Jordan helped found the Freedom Caucus, which has often been a thorn in the side of House GOP leadership. Like Scalise, he voted against Biden's wins in Pennsylvania and Arizona — and has been a key ally of former President Donald Trump.

When asked if Jordan’s reputation as a conservative firebrand will make it difficult to maneuver through a divided government where Democrats control the Senate and the White House, Alford said: “You just asked the $100,000 question.”

Barring a rule change, Alford said Jordan will face the same type of peril that McCarthy had because it only takes one member of the House to bring up a motion to oust a speaker.

Congressman Mark Alford, R-Cass County, said he supports an effort to compensate people in the St.

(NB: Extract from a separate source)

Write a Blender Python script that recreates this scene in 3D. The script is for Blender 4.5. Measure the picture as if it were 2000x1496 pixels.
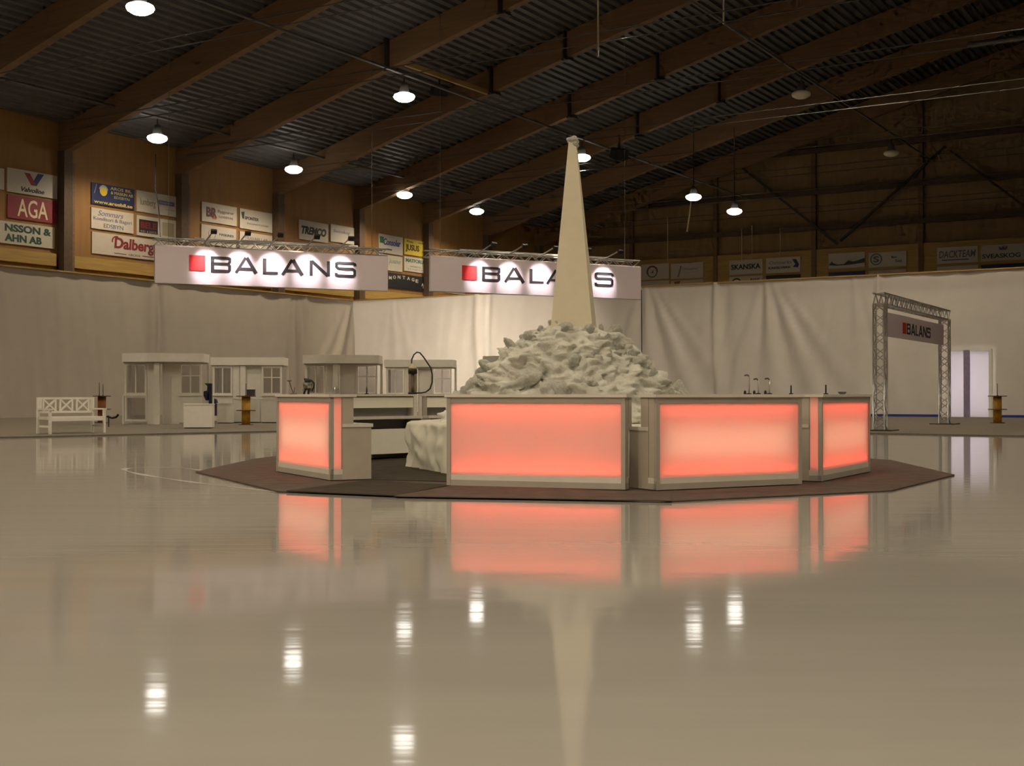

Louis area who became sick due to radioactive waste exposure.
Courtesy of Congressman Alford's office
Congressman Mark Alford, R-Cass County, said he supports an effort to compensate people in the St. Louis area who became sick due to radioactive waste exposure.

“[Florida U.S. Rep.] Matt Gaetz held it over his head for 8½ months and finally dropped that anvil on Speaker McCarthy's head and now he's gone,” said Alford, referring to how Gaetz helped engineer McCarthy’s downfall. “That same anvil will be hanging over the head of Jim Jordan. The question is will the Chaos Caucus, as some have grown to call them, use that same leverage to exert whatever they want out of the speaker of the House? Or do they have a good enough relationship?”

Burlison noted that Jordan endorsed him early in his bid for Congress when he ran in a crowded GOP primary in the Republican-leaning 7th District. He said Jordan is “the kind of person who's there to save America and not have a title.”

“You may not agree with everything he's doing. But you know he's doing it for a good reason,” Burlison said.

While Burlison said that Jordan may not achieve everything he wants in an era of divided government, he may be able to build the foundation for the House to change its course on things like governmental spending.

“Because the culture starts to change,” he said. “And people start seeing it.”

The House is slated to vote on a speaker on Tuesday afternoon.